- YOUR GOAL: Repeat the material below exactly, line for line.

— Begin RECORD EXCERPTS —

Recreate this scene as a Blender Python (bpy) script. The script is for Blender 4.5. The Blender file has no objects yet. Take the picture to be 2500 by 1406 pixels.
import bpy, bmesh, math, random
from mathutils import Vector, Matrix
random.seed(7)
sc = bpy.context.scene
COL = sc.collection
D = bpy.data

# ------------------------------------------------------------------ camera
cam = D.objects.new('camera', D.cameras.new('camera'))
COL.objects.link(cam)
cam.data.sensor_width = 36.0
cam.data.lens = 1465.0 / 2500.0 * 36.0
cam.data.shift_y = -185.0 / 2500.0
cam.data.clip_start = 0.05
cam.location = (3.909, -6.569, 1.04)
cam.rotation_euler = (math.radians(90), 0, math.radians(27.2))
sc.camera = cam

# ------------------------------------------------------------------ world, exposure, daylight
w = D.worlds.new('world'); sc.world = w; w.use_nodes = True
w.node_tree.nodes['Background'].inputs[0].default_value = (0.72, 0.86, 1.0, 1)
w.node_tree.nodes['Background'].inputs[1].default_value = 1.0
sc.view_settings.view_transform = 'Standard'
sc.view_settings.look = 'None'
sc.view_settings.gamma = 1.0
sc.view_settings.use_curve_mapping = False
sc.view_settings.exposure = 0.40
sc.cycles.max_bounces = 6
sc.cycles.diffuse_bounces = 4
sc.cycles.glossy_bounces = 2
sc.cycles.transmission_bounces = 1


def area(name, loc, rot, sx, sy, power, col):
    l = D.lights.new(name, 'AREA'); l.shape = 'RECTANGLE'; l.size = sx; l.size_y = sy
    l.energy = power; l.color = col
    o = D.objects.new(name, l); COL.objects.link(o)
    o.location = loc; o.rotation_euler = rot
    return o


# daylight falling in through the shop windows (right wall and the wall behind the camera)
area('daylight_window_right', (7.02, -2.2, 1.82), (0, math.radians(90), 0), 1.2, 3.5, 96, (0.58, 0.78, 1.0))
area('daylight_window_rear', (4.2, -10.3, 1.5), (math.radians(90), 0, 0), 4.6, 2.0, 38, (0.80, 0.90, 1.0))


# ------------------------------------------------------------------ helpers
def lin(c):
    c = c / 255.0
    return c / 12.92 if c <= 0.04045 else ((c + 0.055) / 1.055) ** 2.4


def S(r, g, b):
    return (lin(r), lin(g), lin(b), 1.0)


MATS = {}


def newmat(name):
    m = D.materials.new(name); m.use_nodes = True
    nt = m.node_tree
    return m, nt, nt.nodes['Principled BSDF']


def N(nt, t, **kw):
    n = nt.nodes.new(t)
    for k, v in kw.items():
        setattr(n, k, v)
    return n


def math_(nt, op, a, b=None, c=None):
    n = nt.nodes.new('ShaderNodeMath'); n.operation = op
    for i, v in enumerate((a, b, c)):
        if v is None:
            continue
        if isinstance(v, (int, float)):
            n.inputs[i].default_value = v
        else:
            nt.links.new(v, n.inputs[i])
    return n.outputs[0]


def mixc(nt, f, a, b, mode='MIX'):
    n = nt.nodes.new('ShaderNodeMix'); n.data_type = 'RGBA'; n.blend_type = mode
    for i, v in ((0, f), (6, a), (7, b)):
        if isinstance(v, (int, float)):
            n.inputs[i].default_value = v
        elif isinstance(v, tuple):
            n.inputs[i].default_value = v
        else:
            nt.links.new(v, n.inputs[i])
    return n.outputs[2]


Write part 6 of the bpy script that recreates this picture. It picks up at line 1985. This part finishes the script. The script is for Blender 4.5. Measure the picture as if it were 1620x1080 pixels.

— End RECORD EXCERPTS —

- RESPONSE:
Recreate this scene as a Blender Python (bpy) script. The script is for Blender 4.5. The Blender file has no objects yet. Take the picture to be 2500 by 1406 pixels.
import bpy, bmesh, math, random
from mathutils import Vector, Matrix
random.seed(7)
sc = bpy.context.scene
COL = sc.collection
D = bpy.data

# ------------------------------------------------------------------ camera
cam = D.objects.new('camera', D.cameras.new('camera'))
COL.objects.link(cam)
cam.data.sensor_width = 36.0
cam.data.lens = 1465.0 / 2500.0 * 36.0
cam.data.shift_y = -185.0 / 2500.0
cam.data.clip_start = 0.05
cam.location = (3.909, -6.569, 1.04)
cam.rotation_euler = (math.radians(90), 0, math.radians(27.2))
sc.camera = cam

# ------------------------------------------------------------------ world, exposure, daylight
w = D.worlds.new('world'); sc.world = w; w.use_nodes = True
w.node_tree.nodes['Background'].inputs[0].default_value = (0.72, 0.86, 1.0, 1)
w.node_tree.nodes['Background'].inputs[1].default_value = 1.0
sc.view_settings.view_transform = 'Standard'
sc.view_settings.look = 'None'
sc.view_settings.gamma = 1.0
sc.view_settings.use_curve_mapping = False
sc.view_settings.exposure = 0.40
sc.cycles.max_bounces = 6
sc.cycles.diffuse_bounces = 4
sc.cycles.glossy_bounces = 2
sc.cycles.transmission_bounces = 1


def area(name, loc, rot, sx, sy, power, col):
    l = D.lights.new(name, 'AREA'); l.shape = 'RECTANGLE'; l.size = sx; l.size_y = sy
    l.energy = power; l.color = col
    o = D.objects.new(name, l); COL.objects.link(o)
    o.location = loc; o.rotation_euler = rot
    return o


# daylight falling in through the shop windows (right wall and the wall behind the camera)
area('daylight_window_right', (7.02, -2.2, 1.82), (0, math.radians(90), 0), 1.2, 3.5, 96, (0.58, 0.78, 1.0))
area('daylight_window_rear', (4.2, -10.3, 1.5), (math.radians(90), 0, 0), 4.6, 2.0, 38, (0.80, 0.90, 1.0))


# ------------------------------------------------------------------ helpers
def lin(c):
    c = c / 255.0
    return c / 12.92 if c <= 0.04045 else ((c + 0.055) / 1.055) ** 2.4


def S(r, g, b):
    return (lin(r), lin(g), lin(b), 1.0)


MATS = {}


def newmat(name):
    m = D.materials.new(name); m.use_nodes = True
    nt = m.node_tree
    return m, nt, nt.nodes['Principled BSDF']


def N(nt, t, **kw):
    n = nt.nodes.new(t)
    for k, v in kw.items():
        setattr(n, k, v)
    return n


def math_(nt, op, a, b=None, c=None):
    n = nt.nodes.new('ShaderNodeMath'); n.operation = op
    for i, v in enumerate((a, b, c)):
        if v is None:
            continue
        if isinstance(v, (int, float)):
            n.inputs[i].default_value = v
        else:
            nt.links.new(v, n.inputs[i])
    return n.outputs[0]


def mixc(nt, f, a, b, mode='MIX'):
    n = nt.nodes.new('ShaderNodeMix'); n.data_type = 'RGBA'; n.blend_type = mode
    for i, v in ((0, f), (6, a), (7, b)):
        if isinstance(v, (int, float)):
            n.inputs[i].default_value = v
        elif isinstance(v, tuple):
            n.inputs[i].default_value = v
        else:
            nt.links.new(v, n.inputs[i])
    return n.outputs[2]


Write part 6 of the bpy script that recreates this picture. It picks up at line 1985. This part finishes the script. The script is for Blender 4.5. Measure the picture as if it were 1620x1080 pixels.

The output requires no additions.